Sivan Rahav Meir Comes to YU, Bridging Two Cultures
Renowned Israeli Torah scholar and journalist Sivan Rahav Meir is joining Yeshiva University as a lecturer and staff member for the next 10 months. Throughout the year, she plans to deeply connect to and understand the YU community through spreading Torat Eretz Yisrael and uniquely contributing to the campus environment, and to the rest of the community at large.
“I want to learn from them,” Rahav Meir says about the students. “I think we can learn something from young, professional, smart, sophisticated, modern people who [learn Torah] in Manhattan. I’m impressed.”
Rabbi Dr. Stu Halpern, the Senior Program Officer of YU’s Straus Center, assured that her schedule is packed with events and lectures for the YU community. In fact, these events have already begun.
On the evening of Sept. 3, approximately 150 people settled into the Koch auditorium for a panel featuring Rahav Meir and Bari Weiss of the New York Times, moderated by Tablet journalist Liel Leibovitz. The evening was titled “Days of Awe, Days of Anti-Semitism: The High Holidays and the Challenges of our Era.”
The bridging of Israel and America was a recurring theme throughout the evening, and it is something Rahav Meir is eager to deepen. “I know how important it is to study Torah in Eretz Yisrael,” she said. “I see it as a challenge [to learn from people] who know how to be Torah people, in the American society… although we have a Jewish state, we still need Jewish communities.”
Rahav Meir and her husband, Yedidya, are shlichim from the World Mizrachi organization. World Mizrachi partners with other organizations to form the Religious Zionist Shlichut Center, an umbrella organization that sends emissaries to Diaspora communities all over the world.
“When World Mizrachi approached us with an idea to bring Sivan and her family on shlichut to the US for the year,” said Stephanie Strauss, executive director of YU Israel, “it was clear to us that such a collaboration would be the perfect way for Sivan to engage the U.S. Jewish community.” Strauss was one of the initiators in this partnership. “Having a successful career woman share Torat Eretz Yisrael with her unique, charismatic approach is an exciting gift to share with the YU community,” Strauss added.

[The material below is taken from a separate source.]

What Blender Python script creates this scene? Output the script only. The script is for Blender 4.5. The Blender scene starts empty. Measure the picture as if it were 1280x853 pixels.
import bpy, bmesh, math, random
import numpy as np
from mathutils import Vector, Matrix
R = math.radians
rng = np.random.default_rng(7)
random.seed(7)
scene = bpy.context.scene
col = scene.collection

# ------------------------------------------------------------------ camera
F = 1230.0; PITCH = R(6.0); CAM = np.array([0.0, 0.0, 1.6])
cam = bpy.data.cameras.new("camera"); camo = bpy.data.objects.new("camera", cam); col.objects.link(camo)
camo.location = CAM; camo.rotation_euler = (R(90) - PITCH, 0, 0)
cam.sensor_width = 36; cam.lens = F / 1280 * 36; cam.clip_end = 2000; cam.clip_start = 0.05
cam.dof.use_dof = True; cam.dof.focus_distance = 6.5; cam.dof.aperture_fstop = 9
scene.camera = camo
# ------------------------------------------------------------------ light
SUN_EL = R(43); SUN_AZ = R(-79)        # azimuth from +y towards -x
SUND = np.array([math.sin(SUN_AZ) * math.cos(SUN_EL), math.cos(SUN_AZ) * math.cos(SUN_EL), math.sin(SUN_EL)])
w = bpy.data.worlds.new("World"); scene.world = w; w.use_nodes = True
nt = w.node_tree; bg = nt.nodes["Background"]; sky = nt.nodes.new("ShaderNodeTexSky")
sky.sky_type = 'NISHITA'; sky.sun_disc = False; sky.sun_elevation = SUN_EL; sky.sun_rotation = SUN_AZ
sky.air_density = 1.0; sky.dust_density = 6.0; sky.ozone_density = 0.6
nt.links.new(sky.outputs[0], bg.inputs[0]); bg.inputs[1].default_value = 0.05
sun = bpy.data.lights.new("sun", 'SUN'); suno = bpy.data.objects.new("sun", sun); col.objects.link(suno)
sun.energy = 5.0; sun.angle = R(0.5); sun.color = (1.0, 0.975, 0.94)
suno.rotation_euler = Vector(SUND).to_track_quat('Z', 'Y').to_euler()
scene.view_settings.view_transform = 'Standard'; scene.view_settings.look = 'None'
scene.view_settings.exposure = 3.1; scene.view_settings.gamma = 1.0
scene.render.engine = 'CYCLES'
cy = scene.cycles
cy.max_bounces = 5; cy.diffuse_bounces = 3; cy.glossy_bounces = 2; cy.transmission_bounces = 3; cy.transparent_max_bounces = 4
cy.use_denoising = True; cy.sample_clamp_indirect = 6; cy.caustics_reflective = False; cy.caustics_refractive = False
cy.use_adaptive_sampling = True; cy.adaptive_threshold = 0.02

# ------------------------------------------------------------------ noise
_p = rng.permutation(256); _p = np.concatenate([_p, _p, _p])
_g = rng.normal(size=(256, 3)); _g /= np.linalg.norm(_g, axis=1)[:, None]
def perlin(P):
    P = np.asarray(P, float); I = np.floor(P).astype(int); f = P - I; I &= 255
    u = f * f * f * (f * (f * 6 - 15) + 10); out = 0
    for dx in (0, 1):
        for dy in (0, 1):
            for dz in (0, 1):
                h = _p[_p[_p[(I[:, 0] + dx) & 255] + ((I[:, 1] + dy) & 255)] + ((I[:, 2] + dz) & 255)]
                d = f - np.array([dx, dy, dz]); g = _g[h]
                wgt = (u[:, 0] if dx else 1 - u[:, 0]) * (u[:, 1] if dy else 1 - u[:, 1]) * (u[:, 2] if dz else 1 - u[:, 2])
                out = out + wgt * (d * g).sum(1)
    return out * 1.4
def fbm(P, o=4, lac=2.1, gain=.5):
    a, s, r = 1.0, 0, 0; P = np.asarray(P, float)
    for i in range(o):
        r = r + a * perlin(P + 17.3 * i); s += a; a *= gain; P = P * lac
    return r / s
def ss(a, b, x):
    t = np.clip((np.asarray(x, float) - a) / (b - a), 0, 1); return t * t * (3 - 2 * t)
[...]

Currently, office hours are being set up for students to have one-on-one time to connect with Rahav Meir, communicated Rabbi Dr. Halpern via email. Additionally, her famed weekly parsha shiurim will be broadcast live from the Stern Beit Midrash, in both English and Hebrew.
The parsha shiur is broadcast live on the internet where Meir reaches over 179,000 followers. Zahava Fertig (SCW ‘21) was present at Rahav Meir’s first U.S. based weekly shiur. “I had previously heard Sivan speak while I was in seminary for the year,” she explained. “I knew she was a well known, well respected and intelligent person and I was interested in hearing what she had to say.”
Drawing crowds from in and out of YU, the shiur focused on repetitive words in the parsha which allowed her to illuminate a profound understanding of the parsha. “She is an excellent orator,” said Chana Weinberg (SCW ‘20). “She kept on referring to relatable situations. It was full of a clear passion for Torah and Yahadut.”
“They [the students] are involved, in a very deep way, in American culture, in Western thought, yet really serious when it comes to Judaism,” Rahav Meir said. “I want to listen to their story.”